* [Stated task] Set down each line of the material that follows, exactly, with no pictures.

* [Data]
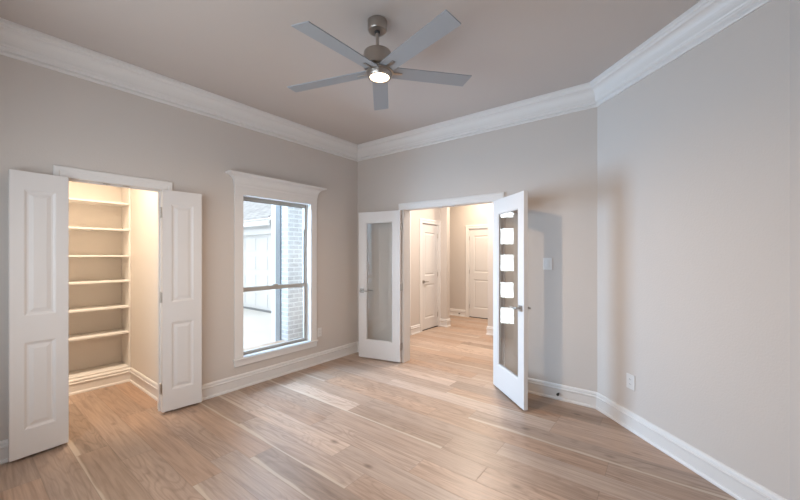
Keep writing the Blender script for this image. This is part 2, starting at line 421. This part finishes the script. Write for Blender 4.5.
# ------------------------------------------------------------------ doors
def rings_panel(bm, x0, x1, z0, z1, y, s):
    """raised panel between x0..x1, z0..z1 on the face at y; s = outward sign"""
    steps = [(0, 0), (.006, .002), (.016, .008), (.026, .009), (.05, .0025)]
    prev = None
    for ins, dep in steps:
        r = [bm.verts.new((a, y - s * dep, b)) for a, b in ((x0 + ins, z0 + ins), (x1 - ins, z0 + ins), (x1 - ins, z1 - ins), (x0 + ins, z1 - ins))]
        if prev:
            for i in range(4): bm.faces.new((prev[i], prev[(i + 1) % 4], r[(i + 1) % 4], r[i]))
        prev = r
    bm.faces.new(prev)
def slab(bm, w, h, ty, holes):
    """door slab 0..w, thickness 0..ty, with rectangular holes (x0,x1,z0,z1) stacked in one column; faces left open at the holes"""
    x0, x1 = holes[0][0], holes[0][1]
    zs = [0]
    for hh in holes: zs += [hh[2], hh[3]]
    zs.append(h); xs = [0, x0, x1, w]
    for y in (0, ty):
        for i in range(3):
            for j in range(len(zs) - 1):
                if i == 1 and j % 2 == 1: continue
                bm.faces.new([bm.verts.new(p) for p in ((xs[i], y, zs[j]), (xs[i + 1], y, zs[j]), (xs[i + 1], y, zs[j + 1]), (xs[i], y, zs[j + 1]))])
    for (xa, xb) in ((0, 0), (w, w)):
        for j in range(len(zs) - 1):
            bm.faces.new([bm.verts.new(p) for p in ((xa, 0, zs[j]), (xa, ty, zs[j]), (xa, ty, zs[j + 1]), (xa, 0, zs[j + 1]))])
    for z in (0, h):
        for i in range(3):
            bm.faces.new([bm.verts.new(p) for p in ((xs[i], 0, z), (xs[i + 1], 0, z), (xs[i + 1], ty, z), (xs[i], ty, z))])
def hinge_mesh(x, y, z):
    bm = NB(); rod(bm, (x, y, z - .045), (x, y, z + .045), .007, 12)
    lathe(bm, [(.003, 0), (.0085, .002), (.0085, .006), (.003, .010)], seg=12, M=Matrix.Translation((x, y, z + .044)))
    return bm
def lever(parent, x, y, z, s, dirx, full=True):
    """square rosette with a bar lever on a face at y (outward sign s), pointing along dirx"""
    bm = NB(); y0, y1 = sorted((y, y + s * .009)); box(bm, x - .030, x + .030, y0, y1, z - .030, z + .030, bev=.002)
    h = obj('door_handle', bm, M_NICKEL, parent)
    bm = NB(); rod(bm, (x, y + s * .008, z), (x, y + s * .055, z), .010)
    a0, a1 = sorted((x - dirx * .012, x + dirx * .115)); b0, b1 = sorted((y + s * .045, y + s * .058)); box(bm, a0, a1, b0, b1, z - .009, z + .009, bev=.003)
    obj('lever', bm, M_NICKEL, h, True)

def panel_door(name, loc, rz, w, ts, label, cat='door', h=2.0, hinges='none', hy=0, handle=None, th=.035, kind=ST, stile=None):
    root = tag(empty(name, loc, rz), label, cat, kind=kind)
    ty = ts * th; st = stile or (.095 if w < .45 else .115)
    if w < .45: st = .068
    holes = [(st, w - st, .185 * h / 2, .80 * h / 2), (st, w - st, .985 * h / 2, 1.875 * h / 2)]
    bm = NB(); slab(bm, w, h, ty, holes)
    for hh in holes:
        for y in (0, ty):
            s = -1 if (y == min(0, ty)) else 1
            rings_panel(bm, hh[0], hh[1], hh[2], hh[3], y, s)
    obj('door_leaf', bm, M_DOOR, root)
    return root
# closet leaves, folded back against the wall (x runs from the hinge; visible face at y=0)
def bearing(a, b): return math.atan2(b[1] - a[1], b[0] - a[0])
A, B = (-3.600, 1.172), (-3.562, 1.488)
d2 = panel_door('door_2', (*A, .022), bearing(A, B), math.dist(A, B), 1, 'narrow white two panel closet door, right leaf, folded open beside the window wall', h=2.006)
A, B = (-3.600, .553), (-3.567, .252)
d1 = panel_door('door_1', (*A, .022), bearing(A, B), math.dist(A, B), -1, 'narrow white two panel closet door, left leaf, folded open at the left edge', h=2.006)
for z in (.20, 1.03, 1.80):
    bm = hinge_mesh(-.006, .043, z); box(bm, -.0025, 0, .004, .034, z - .045, z + .045); obj('hinge', bm, M_HINGE, d2)
    bm = hinge_mesh(-.006, -.043, z); box(bm, -.0025, 0, -.034, -.004, z - .045, z + .045); obj('hinge', bm, M_HINGE, d1)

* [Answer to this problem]
Keep writing the Blender script for this image. This is part 2, starting at line 421. This part finishes the script. Write for Blender 4.5.
# ------------------------------------------------------------------ doors
def rings_panel(bm, x0, x1, z0, z1, y, s):
    """raised panel between x0..x1, z0..z1 on the face at y; s = outward sign"""
    steps = [(0, 0), (.006, .002), (.016, .008), (.026, .009), (.05, .0025)]
    prev = None
    for ins, dep in steps:
        r = [bm.verts.new((a, y - s * dep, b)) for a, b in ((x0 + ins, z0 + ins), (x1 - ins, z0 + ins), (x1 - ins, z1 - ins), (x0 + ins, z1 - ins))]
        if prev:
            for i in range(4): bm.faces.new((prev[i], prev[(i + 1) % 4], r[(i + 1) % 4], r[i]))
        prev = r
    bm.faces.new(prev)
def slab(bm, w, h, ty, holes):
    """door slab 0..w, thickness 0..ty, with rectangular holes (x0,x1,z0,z1) stacked in one column; faces left open at the holes"""
    x0, x1 = holes[0][0], holes[0][1]
    zs = [0]
    for hh in holes: zs += [hh[2], hh[3]]
    zs.append(h); xs = [0, x0, x1, w]
    for y in (0, ty):
        for i in range(3):
            for j in range(len(zs) - 1):
                if i == 1 and j % 2 == 1: continue
                bm.faces.new([bm.verts.new(p) for p in ((xs[i], y, zs[j]), (xs[i + 1], y, zs[j]), (xs[i + 1], y, zs[j + 1]), (xs[i], y, zs[j + 1]))])
    for (xa, xb) in ((0, 0), (w, w)):
        for j in range(len(zs) - 1):
            bm.faces.new([bm.verts.new(p) for p in ((xa, 0, zs[j]), (xa, ty, zs[j]), (xa, ty, zs[j + 1]), (xa, 0, zs[j + 1]))])
    for z in (0, h):
        for i in range(3):
            bm.faces.new([bm.verts.new(p) for p in ((xs[i], 0, z), (xs[i + 1], 0, z), (xs[i + 1], ty, z), (xs[i], ty, z))])
def hinge_mesh(x, y, z):
    bm = NB(); rod(bm, (x, y, z - .045), (x, y, z + .045), .007, 12)
    lathe(bm, [(.003, 0), (.0085, .002), (.0085, .006), (.003, .010)], seg=12, M=Matrix.Translation((x, y, z + .044)))
    return bm
def lever(parent, x, y, z, s, dirx, full=True):
    """square rosette with a bar lever on a face at y (outward sign s), pointing along dirx"""
    bm = NB(); y0, y1 = sorted((y, y + s * .009)); box(bm, x - .030, x + .030, y0, y1, z - .030, z + .030, bev=.002)
    h = obj('door_handle', bm, M_NICKEL, parent)
    bm = NB(); rod(bm, (x, y + s * .008, z), (x, y + s * .055, z), .010)
    a0, a1 = sorted((x - dirx * .012, x + dirx * .115)); b0, b1 = sorted((y + s * .045, y + s * .058)); box(bm, a0, a1, b0, b1, z - .009, z + .009, bev=.003)
    obj('lever', bm, M_NICKEL, h, True)

def panel_door(name, loc, rz, w, ts, label, cat='door', h=2.0, hinges='none', hy=0, handle=None, th=.035, kind=ST, stile=None):
    root = tag(empty(name, loc, rz), label, cat, kind=kind)
    ty = ts * th; st = stile or (.095 if w < .45 else .115)
    if w < .45: st = .068
    holes = [(st, w - st, .185 * h / 2, .80 * h / 2), (st, w - st, .985 * h / 2, 1.875 * h / 2)]
    bm = NB(); slab(bm, w, h, ty, holes)
    for hh in holes:
        for y in (0, ty):
            s = -1 if (y == min(0, ty)) else 1
            rings_panel(bm, hh[0], hh[1], hh[2], hh[3], y, s)
    obj('door_leaf', bm, M_DOOR, root)
    return root
# closet leaves, folded back against the wall (x runs from the hinge; visible face at y=0)
def bearing(a, b): return math.atan2(b[1] - a[1], b[0] - a[0])
A, B = (-3.600, 1.172), (-3.562, 1.488)
d2 = panel_door('door_2', (*A, .022), bearing(A, B), math.dist(A, B), 1, 'narrow white two panel closet door, right leaf, folded open beside the window wall', h=2.006)
A, B = (-3.600, .553), (-3.567, .252)
d1 = panel_door('door_1', (*A, .022), bearing(A, B), math.dist(A, B), -1, 'narrow white two panel closet door, left leaf, folded open at the left edge', h=2.006)
for z in (.20, 1.03, 1.80):
    bm = hinge_mesh(-.006, .043, z); box(bm, -.0025, 0, .004, .034, z - .045, z + .045); obj('hinge', bm, M_HINGE, d2)
    bm = hinge_mesh(-.006, -.043, z); box(bm, -.0025, 0, -.034, -.004, z - .045, z + .045); obj('hinge', bm, M_HINGE, d1)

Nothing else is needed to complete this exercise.